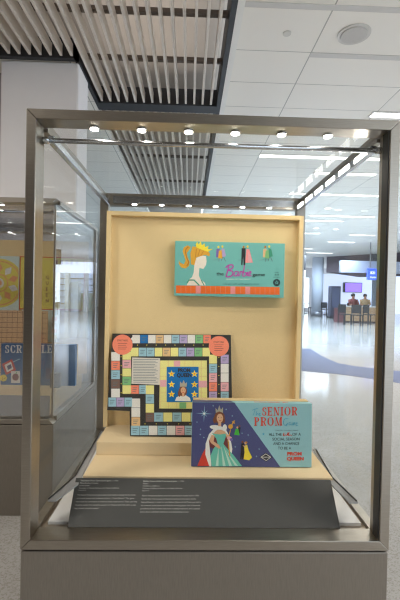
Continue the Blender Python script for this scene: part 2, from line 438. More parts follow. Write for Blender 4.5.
# ================================================================== DISPLAY CASES
def display_case(X0, X1, Y0, Y1, label, gm, front_posts=(True, True), leds_right=True):
    """X0..X1 inside edges of the front frame, Y0 front plane, Y1 back"""
    Z0, Z1 = EYE-.6516, EYE+.446
    fw_ = .026; dp = .06
    t = thing('display_case', label, 'display case', ((X0+X1)/2, Y0, 0), 'steel framed glass display cases')
    A, B = X0-fw_, X1+fw_
    bm = bmesh.new()
    box(bm, A, B, Y0+.004, Y1+.02, .0, Z0-fw_-.006)
    obj('plinth', bm, PLINTHM, t, .003)
    bm = bmesh.new(); box(bm, A+.004, B-.004, Y0+.012, Y1+.01, Z0-fw_-.006, Z0-fw_); obj('shadow_gap', bm, STEELD, t)
    # mitred front frame
    def frame_bar(name, o1, o2, i1, i2, M):
        bm = bmesh.new()
        hexa(bm, [(o1[0], Y0, o1[1]), (o2[0], Y0, o2[1]), (i1[0], Y0, i1[1]), (i2[0], Y0, i2[1]),
                  (o1[0], Y0+dp, o1[1]), (o2[0], Y0+dp, o2[1]), (i1[0], Y0+dp, i1[1]), (i2[0], Y0+dp, i2[1])])
        return obj(name, bm, M, t, .0018)
    zb, zt = Z0-fw_, Z1+fw_
    frame_bar('bottom_rail', (A, zb), (B, zb), (X1, Z0), (X0, Z0), STEELH)
    frame_bar('top_rail', (B, zt), (A, zt), (X0, Z1), (X1, Z1), STEELH)
    if front_posts[0]: frame_bar('corner_post', (A, zt), (A, zb), (X0, Z0), (X0, Z1), STEEL)
    if front_posts[1]: frame_bar('corner_post', (B, zb), (B, zt), (X1, Z1), (X1, Z0), STEEL)
    if front_posts[1]: bx('post_gasket', (X1-.003, X1, Y0+.004, Y0+.036, Z0, Z1), STEELD, t)
    # rear posts and rails
    for xa, xb in ((A, A+.04), (B-.04, B)):
        bx('corner_post', (xa, xb, Y1-.03, Y1+.01, zb, zt), STEEL, t, .0015)
    bx('top_rail', (A+.04, B-.04, Y1-.03, Y1+.01, Z1-.030, zt), STEELH, t, .0015)
    bx('bottom_rail', (A+.04, B-.04, Y1-.03, Y1+.01, zb, Z0+.0), STEELH, t, .0015)
    for xa, xb in ((A, X0), (X1, B)):
        bx('side_rail', (xa, xb, Y0+dp, Y1-.03, Z1+.004, zt), STEELH, t)
        bx('side_rail', (xa, xb, Y0+dp, Y1-.03, zb, Z0), STEELH, t)
    bx('case_floor', (X0, X1, Y0+dp-.0, Y1-.03, zb, Z0-.012), mat('case_floor_steel', (170, 160, 148), .3, .8), t)
    # glass
    bx('front_glass', (X0-.004, X1+.004, Y0+.028, Y0+.034, Z0-.004, Z1+.004), gm, t)
    bx('side_glass', (A+.010, A+.016, Y0+dp, Y1-.03, Z0-.004, Z1+.004), gm, t)
    bx('side_glass', (B-.016, B-.010, Y0+(dp if front_posts[1] else .03), Y1-.03, Z0-.004, Z1+.004), gm, t)
    bx('back_glass', (A+.04, B-.04, Y1-.013, Y1-.007, Z0-.004, Z1-.03), gm, t)
    bx('top_glass', (X0, X1, Y0+dp, Y1-.03, Z1+.006, Z1+.014), gm, t)
    # cross tube behind the front glass, with end mounts
    zt_ = EYE+.409
    bm = bmesh.new(); tube(bm, (X0+.016, Y0+.05, zt_), (X1-.012, Y0+.05, zt_), .0065, 16); o = obj('cross_tube', bm, POLISH, t)
    for xa, xb in ((X0+.001, X0+.018), (X1-.014, X1-.001)):
        bm = bmesh.new(); tube(bm, (xa, Y0+.05, zt_), (xb, Y0+.05, zt_), .0095, 16); obj('tube_mount', bm, POLISH, t)
    # led spots in the underside of the front rail and the back rail
    n = 6; w = X1-X0
    for row, (yy, zz) in enumerate(((Y0+.047, Z1), (Y1-.045, Z1-.024))):
        if row == 1: bx('lamp_rail', (X0+.04, X1-.04, yy-.013, yy+.013, zz, zz+.03), POLISH, t)
        for k in range(n):
            xx = X0+.138+(.1275)*k if abs(w-.9276) < .01 else X0+w*(k+.7)/(n+.4)
            bm = bmesh.new(); tube(bm, (xx, yy, zz-.004), (xx, yy, zz+.001), .0145, 14); h = obj('lamp_bezel', bm, POLISH, t)
            bm = bmesh.new(); tube(bm, (xx, yy, zz-.0055), (xx, yy, zz-.004), .0115, 14); obj('lamp_lens', bm, LEDM, h)
            area_light('lamp_glow', (xx, yy, zz-.008), (math.radians(26 if row == 0 else -5), 0, 0), .014, .014, LED_P[row], (1, .92, .79), t, math.radians(150))
    # led bars along both sides
    for side, xx in ((-1, X0+.016), (1, X1-.016)):
        bx('lamp_rail', (xx-.009, xx+.009, Y0+.062, Y1-.05, EYE+.408, EYE+.428), POLISH, t, .002)
        bx('lamp_rail', (xx-.006+side*.014, xx+.006+side*.014, Y0+.062, Y1-.05, EYE+.436, EYE+.446), STEELH, t)
        if side > 0 and leds_right:
            for k in range(6):
                ya = Y0+.085+k*.128
                bx('lamp_lens', (xx-.0105, xx-.009, ya, ya+.085, EYE+.411, EYE+.425), LEDM, t)
                area_light('lamp_glow', (xx-.014, ya+.042, EYE+.416), (0, math.radians(50), 0), .012, .08, .16, (1, .93, .82), t)
    if not front_posts[1]: bx('corner_trim', (B-.018, B-.009, Y0+.022, Y0+.030, Z0, Z1), STEEL, t)
    return t
LED_P = (.175, .06)
near = display_case(-.4035, .524, 1.05, 1.94, 'steel framed glass case in front holding two boxed games and an open board', CLEAR)
far_case = display_case(-1.72, -.706, 2.05, 2.95, 'second steel framed glass case standing behind at the left', CLEAR2, front_posts=(True, False), leds_right=False)

# ================================================================== INSIDE THE NEAR CASE
ZD, ZR, ZB = EYE-.56, EYE-.515, EYE-.655
YP = 1.537
# pale mounting board under everything, wider than the deck, with side flaps
t = thing('mounting_board', 'pale grey mounting board lying under the stepped tan deck', 'board', (.05, 1.3, EYE-.6636))
bm = bmesh.new()
p = [atz(48, 521.5, ZB), atz(361, 523, ZB)]
prism(bm, [(p[0].x, p[0].y), (p[1].x, p[1].y), (p[1].x+.004, 1.70), (p[0].x-.004, 1.70)], EYE-.6636, ZB)
obj('board_sheet', bm, BOARDW, t)
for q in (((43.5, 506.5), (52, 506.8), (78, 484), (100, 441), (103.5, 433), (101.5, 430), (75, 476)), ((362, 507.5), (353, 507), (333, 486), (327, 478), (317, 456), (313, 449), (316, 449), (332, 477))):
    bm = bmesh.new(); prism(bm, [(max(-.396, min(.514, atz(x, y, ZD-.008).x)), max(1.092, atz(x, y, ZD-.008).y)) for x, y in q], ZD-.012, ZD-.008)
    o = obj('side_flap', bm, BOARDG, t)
    bm = bmesh.new(); e = [Vector((max(-.393, min(.511, p_.x)), max(1.096, p_.y), p_.z)) for p_ in (atz(*q[0], ZD-.006), atz(*q[-1], ZD-.006), atz(*q[-2], ZD-.006))]
    for a_, b_ in zip(e, e[1:]): tube(bm, a_, b_, .0022, 6)
    obj('edge_seal', bm, STEELD, t)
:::
> What to work on:
Output all of the data exactly as it stands, minus any images.

> Finished answer:
Continue the Blender Python script for this scene: part 2, from line 438. More parts follow. Write for Blender 4.5.
# ================================================================== DISPLAY CASES
def display_case(X0, X1, Y0, Y1, label, gm, front_posts=(True, True), leds_right=True):
    """X0..X1 inside edges of the front frame, Y0 front plane, Y1 back"""
    Z0, Z1 = EYE-.6516, EYE+.446
    fw_ = .026; dp = .06
    t = thing('display_case', label, 'display case', ((X0+X1)/2, Y0, 0), 'steel framed glass display cases')
    A, B = X0-fw_, X1+fw_
    bm = bmesh.new()
    box(bm, A, B, Y0+.004, Y1+.02, .0, Z0-fw_-.006)
    obj('plinth', bm, PLINTHM, t, .003)
    bm = bmesh.new(); box(bm, A+.004, B-.004, Y0+.012, Y1+.01, Z0-fw_-.006, Z0-fw_); obj('shadow_gap', bm, STEELD, t)
    # mitred front frame
    def frame_bar(name, o1, o2, i1, i2, M):
        bm = bmesh.new()
        hexa(bm, [(o1[0], Y0, o1[1]), (o2[0], Y0, o2[1]), (i1[0], Y0, i1[1]), (i2[0], Y0, i2[1]),
                  (o1[0], Y0+dp, o1[1]), (o2[0], Y0+dp, o2[1]), (i1[0], Y0+dp, i1[1]), (i2[0], Y0+dp, i2[1])])
        return obj(name, bm, M, t, .0018)
    zb, zt = Z0-fw_, Z1+fw_
    frame_bar('bottom_rail', (A, zb), (B, zb), (X1, Z0), (X0, Z0), STEELH)
    frame_bar('top_rail', (B, zt), (A, zt), (X0, Z1), (X1, Z1), STEELH)
    if front_posts[0]: frame_bar('corner_post', (A, zt), (A, zb), (X0, Z0), (X0, Z1), STEEL)
    if front_posts[1]: frame_bar('corner_post', (B, zb), (B, zt), (X1, Z1), (X1, Z0), STEEL)
    if front_posts[1]: bx('post_gasket', (X1-.003, X1, Y0+.004, Y0+.036, Z0, Z1), STEELD, t)
    # rear posts and rails
    for xa, xb in ((A, A+.04), (B-.04, B)):
        bx('corner_post', (xa, xb, Y1-.03, Y1+.01, zb, zt), STEEL, t, .0015)
    bx('top_rail', (A+.04, B-.04, Y1-.03, Y1+.01, Z1-.030, zt), STEELH, t, .0015)
    bx('bottom_rail', (A+.04, B-.04, Y1-.03, Y1+.01, zb, Z0+.0), STEELH, t, .0015)
    for xa, xb in ((A, X0), (X1, B)):
        bx('side_rail', (xa, xb, Y0+dp, Y1-.03, Z1+.004, zt), STEELH, t)
        bx('side_rail', (xa, xb, Y0+dp, Y1-.03, zb, Z0), STEELH, t)
    bx('case_floor', (X0, X1, Y0+dp-.0, Y1-.03, zb, Z0-.012), mat('case_floor_steel', (170, 160, 148), .3, .8), t)
    # glass
    bx('front_glass', (X0-.004, X1+.004, Y0+.028, Y0+.034, Z0-.004, Z1+.004), gm, t)
    bx('side_glass', (A+.010, A+.016, Y0+dp, Y1-.03, Z0-.004, Z1+.004), gm, t)
    bx('side_glass', (B-.016, B-.010, Y0+(dp if front_posts[1] else .03), Y1-.03, Z0-.004, Z1+.004), gm, t)
    bx('back_glass', (A+.04, B-.04, Y1-.013, Y1-.007, Z0-.004, Z1-.03), gm, t)
    bx('top_glass', (X0, X1, Y0+dp, Y1-.03, Z1+.006, Z1+.014), gm, t)
    # cross tube behind the front glass, with end mounts
    zt_ = EYE+.409
    bm = bmesh.new(); tube(bm, (X0+.016, Y0+.05, zt_), (X1-.012, Y0+.05, zt_), .0065, 16); o = obj('cross_tube', bm, POLISH, t)
    for xa, xb in ((X0+.001, X0+.018), (X1-.014, X1-.001)):
        bm = bmesh.new(); tube(bm, (xa, Y0+.05, zt_), (xb, Y0+.05, zt_), .0095, 16); obj('tube_mount', bm, POLISH, t)
    # led spots in the underside of the front rail and the back rail
    n = 6; w = X1-X0
    for row, (yy, zz) in enumerate(((Y0+.047, Z1), (Y1-.045, Z1-.024))):
        if row == 1: bx('lamp_rail', (X0+.04, X1-.04, yy-.013, yy+.013, zz, zz+.03), POLISH, t)
        for k in range(n):
            xx = X0+.138+(.1275)*k if abs(w-.9276) < .01 else X0+w*(k+.7)/(n+.4)
            bm = bmesh.new(); tube(bm, (xx, yy, zz-.004), (xx, yy, zz+.001), .0145, 14); h = obj('lamp_bezel', bm, POLISH, t)
            bm = bmesh.new(); tube(bm, (xx, yy, zz-.0055), (xx, yy, zz-.004), .0115, 14); obj('lamp_lens', bm, LEDM, h)
            area_light('lamp_glow', (xx, yy, zz-.008), (math.radians(26 if row == 0 else -5), 0, 0), .014, .014, LED_P[row], (1, .92, .79), t, math.radians(150))
    # led bars along both sides
    for side, xx in ((-1, X0+.016), (1, X1-.016)):
        bx('lamp_rail', (xx-.009, xx+.009, Y0+.062, Y1-.05, EYE+.408, EYE+.428), POLISH, t, .002)
        bx('lamp_rail', (xx-.006+side*.014, xx+.006+side*.014, Y0+.062, Y1-.05, EYE+.436, EYE+.446), STEELH, t)
        if side > 0 and leds_right:
            for k in range(6):
                ya = Y0+.085+k*.128
                bx('lamp_lens', (xx-.0105, xx-.009, ya, ya+.085, EYE+.411, EYE+.425), LEDM, t)
                area_light('lamp_glow', (xx-.014, ya+.042, EYE+.416), (0, math.radians(50), 0), .012, .08, .16, (1, .93, .82), t)
    if not front_posts[1]: bx('corner_trim', (B-.018, B-.009, Y0+.022, Y0+.030, Z0, Z1), STEEL, t)
    return t
LED_P = (.175, .06)
near = display_case(-.4035, .524, 1.05, 1.94, 'steel framed glass case in front holding two boxed games and an open board', CLEAR)
far_case = display_case(-1.72, -.706, 2.05, 2.95, 'second steel framed glass case standing behind at the left', CLEAR2, front_posts=(True, False), leds_right=False)

# ================================================================== INSIDE THE NEAR CASE
ZD, ZR, ZB = EYE-.56, EYE-.515, EYE-.655
YP = 1.537
# pale mounting board under everything, wider than the deck, with side flaps
t = thing('mounting_board', 'pale grey mounting board lying under the stepped tan deck', 'board', (.05, 1.3, EYE-.6636))
bm = bmesh.new()
p = [atz(48, 521.5, ZB), atz(361, 523, ZB)]
prism(bm, [(p[0].x, p[0].y), (p[1].x, p[1].y), (p[1].x+.004, 1.70), (p[0].x-.004, 1.70)], EYE-.6636, ZB)
obj('board_sheet', bm, BOARDW, t)
for q in (((43.5, 506.5), (52, 506.8), (78, 484), (100, 441), (103.5, 433), (101.5, 430), (75, 476)), ((362, 507.5), (353, 507), (333, 486), (327, 478), (317, 456), (313, 449), (316, 449), (332, 477))):
    bm = bmesh.new(); prism(bm, [(max(-.396, min(.514, atz(x, y, ZD-.008).x)), max(1.092, atz(x, y, ZD-.008).y)) for x, y in q], ZD-.012, ZD-.008)
    o = obj('side_flap', bm, BOARDG, t)
    bm = bmesh.new(); e = [Vector((max(-.393, min(.511, p_.x)), max(1.096, p_.y), p_.z)) for p_ in (atz(*q[0], ZD-.006), atz(*q[-1], ZD-.006), atz(*q[-2], ZD-.006))]
    for a_, b_ in zip(e, e[1:]): tube(bm, a_, b_, .0022, 6)
    obj('edge_seal', bm, STEELD, t)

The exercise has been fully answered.